Rocking the Daisies puts township artists on the map

| Zethu Gqola

This year for the first time the celebrated Rocking the Daisies festival will showcase DJs from Khayelitsha, Langa and Gugulethu on a new stage, adding colour to what has seemed in the past to be a mostly ‘white’ lineup.

This year will mark ten years of Rocking the Daisies, and marks the launch of a new stage on the opening night (Thursday 1 October), where Bridges for Music will showcase the finest talent from the townships of Cape Town.

For most of these artists this will be their biggest stage performance to date, exposing them to a ‘white’ market for the first time.

“Seeing so many township artists finally incorporated into the Rocking the Daisies lineup really shows that music has no colour or race but it is a form of unity and indeed a universal language. It’s an opportunity and platform for growth for artists to fuse their sounds and show their versatility and appeal to a broader market,” says Khayelitsha’s Lunga Jelwana, who goes by the alias DJ Kop.

“A lot of us were introduced to Bridges for Music by friends and later attended the workshops in Langa township. Being a part of this year’s Rocking the Daisies is really amazing for us”, says DJ Fosta, who is now a board member of the non-profit organisation.

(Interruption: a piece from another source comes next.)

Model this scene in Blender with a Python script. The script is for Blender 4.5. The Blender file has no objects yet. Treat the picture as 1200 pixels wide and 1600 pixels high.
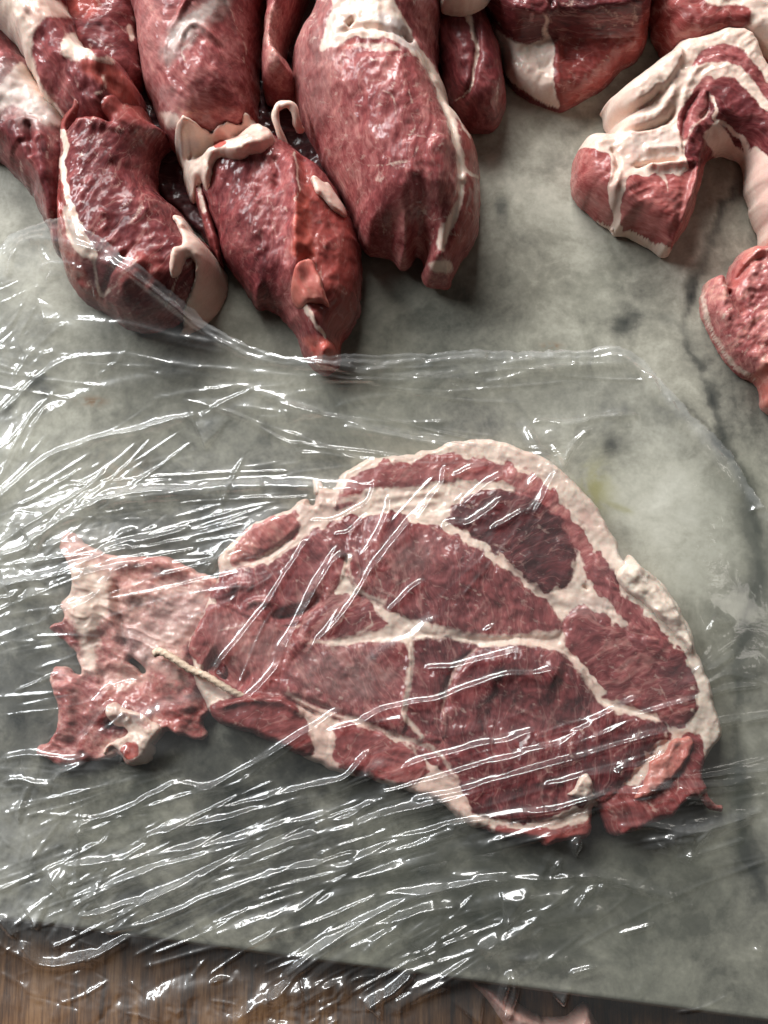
import bpy, math
import numpy as np
from mathutils import Vector

# ------------------------------------------------------------------ camera, light, exposure
S = 0.000225                 # metres per design unit (one design unit = one pixel of the photo at slab level)
TILT = math.radians(9.0)
DIST = 1778.0
sc = bpy.context.scene
cam_d = bpy.data.cameras.new('camera')
cam = bpy.data.objects.new('camera', cam_d)
sc.collection.objects.link(cam)
cam.location = (0, -math.sin(TILT) * DIST * S, math.cos(TILT) * DIST * S)
cam.rotation_euler = (TILT, 0, 0)
cam_d.sensor_fit = 'VERTICAL'
cam_d.sensor_height = 24.0
cam_d.lens = 12.0 * DIST / 800.0
cam_d.clip_start = 0.01
cam_d.clip_end = 50
sc.camera = cam

w = bpy.data.worlds.new('World'); sc.world = w; w.use_nodes = True
bgn = w.node_tree.nodes['Background']
bgn.inputs['Color'].default_value = (1.0, 0.97, 0.93, 1)
bgn.inputs['Strength'].default_value = 0.035

def area(name, az, el, dist, sx, sy, power, col):
    l = bpy.data.lights.new(name, 'AREA'); l.shape = 'RECTANGLE'; l.size = sx; l.size_y = sy
    l.energy = power; l.color = col
    o = bpy.data.objects.new(name, l); sc.collection.objects.link(o)
    a, e = math.radians(az), math.radians(el)
    p = Vector((math.cos(a) * math.cos(e), math.sin(a) * math.cos(e), math.sin(e))) * dist
    o.location = p
    o.rotation_euler = p.to_track_quat('Z', 'Y').to_euler()
    return o
# the kitchen window: a bright pane and a dimmer, wider one beside it
area('window_light', 106, 34, 1.50, 0.84, 0.44, 30.0, (1.0, 0.99, 0.965))
area('corner_window_light', 146, 35, 1.55, 0.74, 0.44, 22.5, (0.95, 0.98, 1.0))
area('room_light', 15, 40, 1.6, 0.30, 0.30, 0.9, (1.0, 0.94, 0.86))

sc.view_settings.view_transform = 'Standard'
sc.view_settings.look = 'None'
sc.view_settings.exposure = 0.0
sc.view_settings.gamma = 1.0
sc.cycles.use_denoising = True
sc.cycles.caustics_reflective = False
sc.cycles.caustics_refractive = False
sc.cycles.transparent_max_bounces = 24
sc.cycles.max_bounces = 7
sc.cycles.sample_clamp_indirect = 4.0

CT, ST = math.cos(TILT), math.sin(TILT)
def to_uv(px, py, z=0.0):
    """photo pixel -> design coordinates (u right, v towards the viewer) on the plane at height z (design units)"""
    px = np.asarray(px, float); py = np.asarray(py, float); z = np.asarray(z, float)
    a = px - 600; b = 800 - py
    dx = a; dy = b * CT + DIST * ST; dz = b * ST - DIST * CT
    k = (z - DIST * CT) / dz
    return 600 + dx * k, 800 - (-DIST * ST + dy * k)
def to_px(u, v, z):
    X = u - 600; Y = (800 - v) + DIST * ST; Z = z - DIST * CT
    dep = Y * ST - Z * CT
    return 600 + DIST * X / dep, 800 - DIST * (Y * CT + Z * ST) / dep

# ------------------------------------------------------------------ numpy helpers
_tabs = {}
def vn(x, y, seed=0):
    if seed not in _tabs: _tabs[seed] = np.random.RandomState(seed + 11).rand(256, 256).astype(np.float32)
    T = _tabs[seed]
    xi = np.floor(x).astype(np.int64); yi = np.floor(y).astype(np.int64)
    fx = x - xi; fy = y - yi
    fx = fx * fx * fx * (fx * (fx * 6 - 15) + 10); fy = fy * fy * fy * (fy * (fy * 6 - 15) + 10)
    x0 = xi & 255; x1 = (xi + 1) & 255; y0 = yi & 255; y1 = (yi + 1) & 255
    return (T[y0, x0] * (1 - fx) + T[y0, x1] * fx) * (1 - fy) + (T[y1, x0] * (1 - fx) + T[y1, x1] * fx) * fy
def fbm(x, y, scale, octv=4, seed=0, gain=0.5):
    s = 0; a = 1.0; tot = 0
    f = 1.0 / scale
    for i in range(octv):
        s = s + a * (vn(x * f + 17.3 * i, y * f + 5.1 * i, seed + i) * 2 - 1); tot += a
        a *= gain; f *= 2.03
    return s / tot * 1.6
def sstep(a, b, x):
    t = np.clip((x - a) / (b - a), 0, 1); return t * t * (3 - 2 * t)
def spline(pts, closed=False, sub=6):
    p = np.array(pts, float); n = len(p); out = []
    if n < 3 and not closed: 
        t = np.linspace(0, 1, sub + 1)[:, None]; return p[0] * (1 - t) + p[-1] * t
    rng = range(n) if closed else range(n - 1)
    for i in rng:
        if closed: p0, p1, p2, p3 = p[(i - 1) % n], p[i], p[(i + 1) % n], p[(i + 2) % n]
        else: p0, p1, p2, p3 = p[max(i - 1, 0)], p[i], p[i + 1], p[min(i + 2, n - 1)]
        for k in range(sub):
            t = k / sub
            out.append(0.5 * ((2 * p1) + (-p0 + p2) * t + (2 * p0 - 5 * p1 + 4 * p2 - p3) * t * t + (-p0 + 3 * p1 - 3 * p2 + p3) * t ** 3))
    if not closed: out.append(p[-1])
    return np.array(out)
def poly_sd(u, v, poly):
    """signed distance to a closed polygon, positive inside"""
    d2 = np.full(u.shape, 1e18); inside = np.zeros(u.shape, bool)
    n = len(poly)
    for i in range(n):
        ax, ay = poly[i]; bx, by = poly[(i + 1) % n]
        ex, ey = bx - ax, by - ay
        L = ex * ex + ey * ey + 1e-9
        wx = u - ax; wy = v - ay
        t = np.clip((wx * ex + wy * ey) / L, 0, 1)
        d2 = np.minimum(d2, (wx - ex * t) ** 2 + (wy - ey * t) ** 2)
        if ay != by:
            c = ((ay <= v) != (by <= v)) & (wx < wy / ey * ex)
            inside ^= c
    d = np.sqrt(d2)
    return np.where(inside, d, -d)
def line_dist(u, v, pts):
    """distance to a polyline, signed side, and position 0..1 along it"""
    pts = np.asarray(pts, float)
    seg = np.hypot(*(pts[1:] - pts[:-1]).T); cum = np.concatenate([[0], np.cumsum(seg)]); tot = cum[-1] + 1e-9
    best = np.full(u.shape, 1e18); sd = np.zeros(u.shape); tt = np.zeros(u.shape)
    for i in range(len(pts) - 1):
        ax, ay = pts[i]; ex, ey = pts[i + 1] - pts[i]; L = ex * ex + ey * ey + 1e-9
        wx = u - ax; wy = v - ay
        t = np.clip((wx * ex + wy * ey) / L, 0, 1)
        d2 = (wx - ex * t) ** 2 + (wy - ey * t) ** 2
        m = d2 < best
        best = np.where(m, d2, best)
        sd = np.where(m, np.sign(ex * wy - ey * wx), sd)
        tt = np.where(m, (cum[i] + t * seg[i]) / tot, tt)
    return np.sqrt(best), sd, tt

# ------------------------------------------------------------------ shader helpers
def new_mat(name):
    m = bpy.data.materials.new(name); m.use_nodes = True
    m.node_tree.nodes.clear(); return m, m.node_tree
class G:
    def __init__(s, nt): s.nt = nt
    def n(s, typ, ins=None, out=0, **props):
        nd = s.nt.nodes.new(typ)
        for k, v in props.items(): setattr(nd, k, v)
        for k, v in (ins or {}).items():
            sock = nd.inputs[k]
            if isinstance(v, bpy.types.NodeSocket): s.nt.links.new(v, sock)
            else: sock.default_value = v
        return nd.outputs[out] if out is not None else nd
    def m(s, op, a, b=0.0, c=0.0, clamp=False): return s.n('ShaderNodeMath', {0: a, 1: b, 2: c}, operation=op, use_clamp=clamp)
    def mr(s, x, a, b, c=0.0, d=1.0, smooth=True):
        return s.n('ShaderNodeMapRange', {'Value': x, 'From Min': a, 'From Max': b, 'To Min': c, 'To Max': d}, interpolation_type='SMOOTHSTEP' if smooth else 'LINEAR')
    def noise(s, vec, scale, detail=4, rough=0.5, dist=0.0):
        return s.n('ShaderNodeTexNoise', {'Vector': vec, 'Scale': scale, 'Detail': detail, 'Roughness': rough, 'Distortion': dist})
    def mix(s, f, a, b): return s.n('ShaderNodeMix', {0: f, 6: a, 7: b}, out=2, data_type='RGBA', clamp_factor=True)
    def ramp(s, x, stops):
        nd = s.nt.nodes.new('ShaderNodeValToRGB'); s.nt.links.new(x, nd.inputs[0]); cr = nd.color_ramp
        while len(cr.elements) < len(stops): cr.elements.new(0.5)
        for e, (p, c) in zip(cr.elements, stops): e.position = p; e.color = (*c, 1)
        return nd.outputs[0]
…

“A lot of us have never attended the show before. We have only heard about it and watched the videos and after-movies. Playing there is really an honour. We are so excited to show the masses what we can offer.”

“Getting in the white market is always a challenge for DJs playing in the township. This will be an opportunity for everyone to market themselves. It will also help us see if our performance can really work for the white market as it always does elsewhere. In short, we will do our best to make sure no one forgets us after the night,” he adds.

The inclusion of the Bridges for Music stage at Rocking the Daisies will provide a platform for previously unknown artists to tap into a different market, help unify the Cape Town music scene and assist these artists in networking. With a lot of the DJs on the lineup planning to attend the whole festival from 1 to 4 October, they will have ample time to explore a different world and do market research.

“I have cancelled some gigs just to be free for that weekend. I want to learn more from other performers and how they manage to give a good performance to the people and supporters of Daisies,” says Gugulethu’s Masixole Dunjana aka DJ Dada Dunjana. “The Bridges For Music stage will help township artists gain more experience playing at big festivals and to a white crowd. It’s going to give us a lot of exposure as we will be playing for a diverse range of cultures around the country and also visitors from other countries. It’s a huge market and a big opportunity not to be wasted. I also think that it will help us to change issues of race that we face in the local music scene,” he says.

Coming with a completely different genre and set-list to the other DJs who will be on stage is Lebohang Letsimo, aka S2 lEbz DJ from Khayelitsha.

“I started playing in 2013 under the guidance of one of Cape Town’s most successful [white] DJs, Simon Ringrose (DJ Sibot), and have since been working harder to pull in the white market. As township DJs, we are trying by all means to play at big festivals,” says Letsimo.

The announcement of the second stage on the opening night of the festival has sparked considerable interest.

Perhaps other festivals, as big as Rocking the Daisies, can learn from this great step in our local music industry, and also incorporate township artists in their lineups. And not just one or two, but across all stages at the events.